**Task description:** Everything from the first line of the data below through the line that contains "def edgeR(y): return 878.5 - (y-405)/550*5.0" should be written out exactly, please, and nothing more; the pictures stay out.
..........
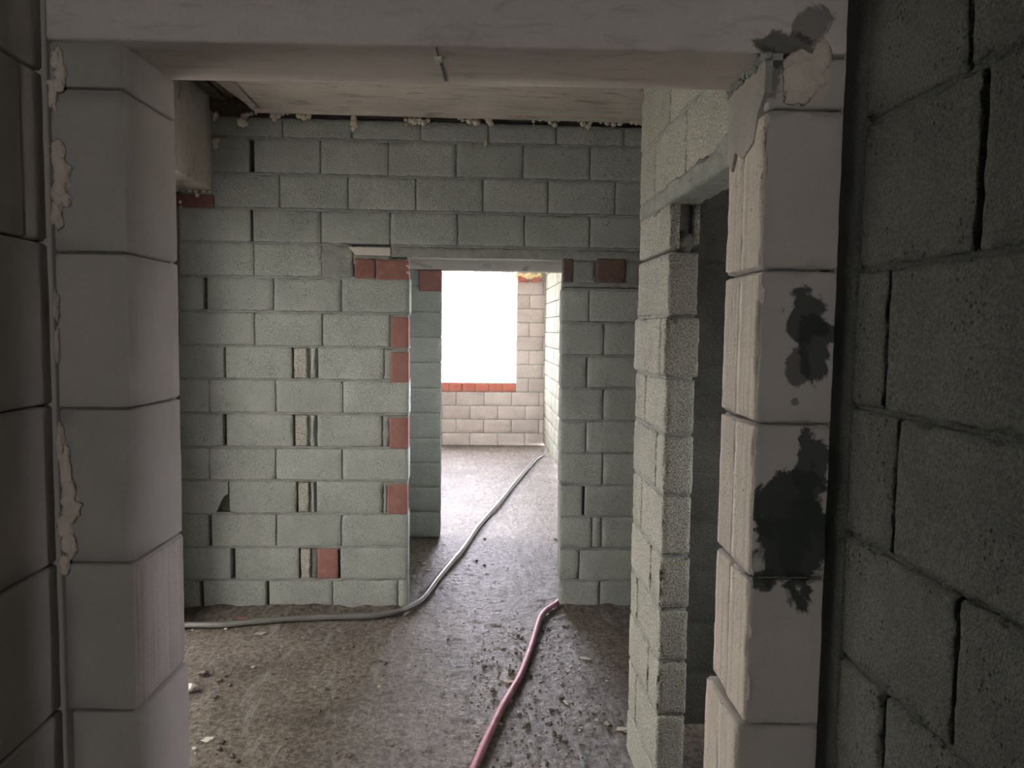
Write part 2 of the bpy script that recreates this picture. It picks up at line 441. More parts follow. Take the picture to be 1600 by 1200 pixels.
# courses: (y top, y bottom, start x, joints, end x); a joint may be (x, gap) for an open dark joint
rows = [
 (187, 215, 325, [442, 550, 658, 764, 870, 976], 1080),
 (217, 271, 325, [(393, 8), 501, 607, 713, 818, 923], 1030),
 (273, 325, 280, [437, 544, 650, 755, 857, 962], 1068),
 (328, 379, 280, [(393, 4), 502, 610, 715, 820, 922], 1028),
 (381, 432, 280, [397], 503),
 (434, 486, 280, [(320, 6), 428, 534], 640),
 (489, 540, 280, [398, 504], 609),
 (542, 592, 280, [(351, 3)], 456),
 (542, 592, 497, [], 600),
 (594, 645, 280, [327, 431, 536], 639),
 (647, 698, 280, [(351, 6)], 458),
 (647, 698, 496, [], 597),
 (701, 750, 280, [327, 431, 535], 638),
 (752, 802, 358, [], 463),
 (752, 802, 495, [], 598),
 (804, 854, 280, [(328, 5), 432, 534], 637.5),
 (856, 905, 280, [(364, 7)], 467),
 (856, 905, 532, [], 637),
 (907, 962, 280, [(315, 6), (418, 5), 520, 622], 637),
]
ED_R = (877, 873)
rowsR = [
 (446, 496, [921]), (499, 549, [944]), (552, 601, [917]), (604, 653, [943]), (656, 705, [916]), (707, 756, [942]),
 (758, 806, [(912, 4)]), (808, 857, [925, 940]), (860, 908, [905]), (910, 962, [937])]

def edgeR(y): return 878.5 - (y-405)/550*5.0

def block_row(mb, y0, y1, xs_, xe, js, tone=None):
    ym = (y0+y1)/2
    z1, z0 = zf(y0), zf(y1)
    pts = [(xs_, 1.5)] + [(j if isinstance(j, tuple) else (j, 1.6)) for j in js] + [(xe, 1.5)]
    for i in range(len(pts)-1):
        a = xf(pts[i][0] + (pts[i][1]/2 if i else 0), ym); b_ = xf(pts[i+1][0] - (pts[i+1][1]/2 if i < len(pts)-2 else 0), ym)
        t = 1 + random.uniform(-.07, .07)
        mb.rbox(FAR, a, b_, z0+.001, z1-.001, random.uniform(0, .004), T_FAR, r=.006, seg=.025, amp=.0016, fq=45, mat=0, tint=t, chip=1.5)
        if i and pts[i][1] < 2:
            mb.rbox(FAR, a-.006, a+.002, z0, z1, .010, .04, r=.002, seg=.03, amp=.003, mat=1)

for (y0, y1, x0, js, x1) in rows: block_row(fw, y0, y1, x0, x1, js)
for (y0, y1, js) in rowsR:
    ym = (y0+y1)/2
    block_row(fw, y0 - .0, y1, edgeR(ym), 1040, js)
# course bed mortar, left part and above the door
beds = [(187, 325, 1500), (216, 325, 1500), (272, 300, 1500), (326.5, 280, 1500), (380, 280, 545), (380, 610, 1500), (433, 280, 640), (487.5, 280, 640), (541, 280, 639), (593, 280, 639),
        (646, 280, 638), (699.5, 280, 638), (751, 280, 637), (803, 280, 637), (855, 280, 637), (906, 280, 636)]
for (y, x0, x1) in beds:
    z = zf(y); fw.rbox(FAR, xf(x0, y), min(xf(x1, y), 1.2), z-.009, z+.009, .003, T_FAR-.01, r=.004, seg=.018, amp=.005, fq=38, mat=1, chip=.2)
for (y0, y1, js) in rowsR:
    z = zf(y0-1.2); fw.rbox(FAR, xf(edgeR(y0)+1, y0), 1.2, z-.009, z+.009, .003, T_FAR-.01, r=.004, seg=.018, amp=.005, fq=38, mat=1, chip=.2)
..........
**Written answer:**
Write part 2 of the bpy script that recreates this picture. It picks up at line 441. More parts follow. Take the picture to be 1600 by 1200 pixels.
# courses: (y top, y bottom, start x, joints, end x); a joint may be (x, gap) for an open dark joint
rows = [
 (187, 215, 325, [442, 550, 658, 764, 870, 976], 1080),
 (217, 271, 325, [(393, 8), 501, 607, 713, 818, 923], 1030),
 (273, 325, 280, [437, 544, 650, 755, 857, 962], 1068),
 (328, 379, 280, [(393, 4), 502, 610, 715, 820, 922], 1028),
 (381, 432, 280, [397], 503),
 (434, 486, 280, [(320, 6), 428, 534], 640),
 (489, 540, 280, [398, 504], 609),
 (542, 592, 280, [(351, 3)], 456),
 (542, 592, 497, [], 600),
 (594, 645, 280, [327, 431, 536], 639),
 (647, 698, 280, [(351, 6)], 458),
 (647, 698, 496, [], 597),
 (701, 750, 280, [327, 431, 535], 638),
 (752, 802, 358, [], 463),
 (752, 802, 495, [], 598),
 (804, 854, 280, [(328, 5), 432, 534], 637.5),
 (856, 905, 280, [(364, 7)], 467),
 (856, 905, 532, [], 637),
 (907, 962, 280, [(315, 6), (418, 5), 520, 622], 637),
]
ED_R = (877, 873)
rowsR = [
 (446, 496, [921]), (499, 549, [944]), (552, 601, [917]), (604, 653, [943]), (656, 705, [916]), (707, 756, [942]),
 (758, 806, [(912, 4)]), (808, 857, [925, 940]), (860, 908, [905]), (910, 962, [937])]

def edgeR(y): return 878.5 - (y-405)/550*5.0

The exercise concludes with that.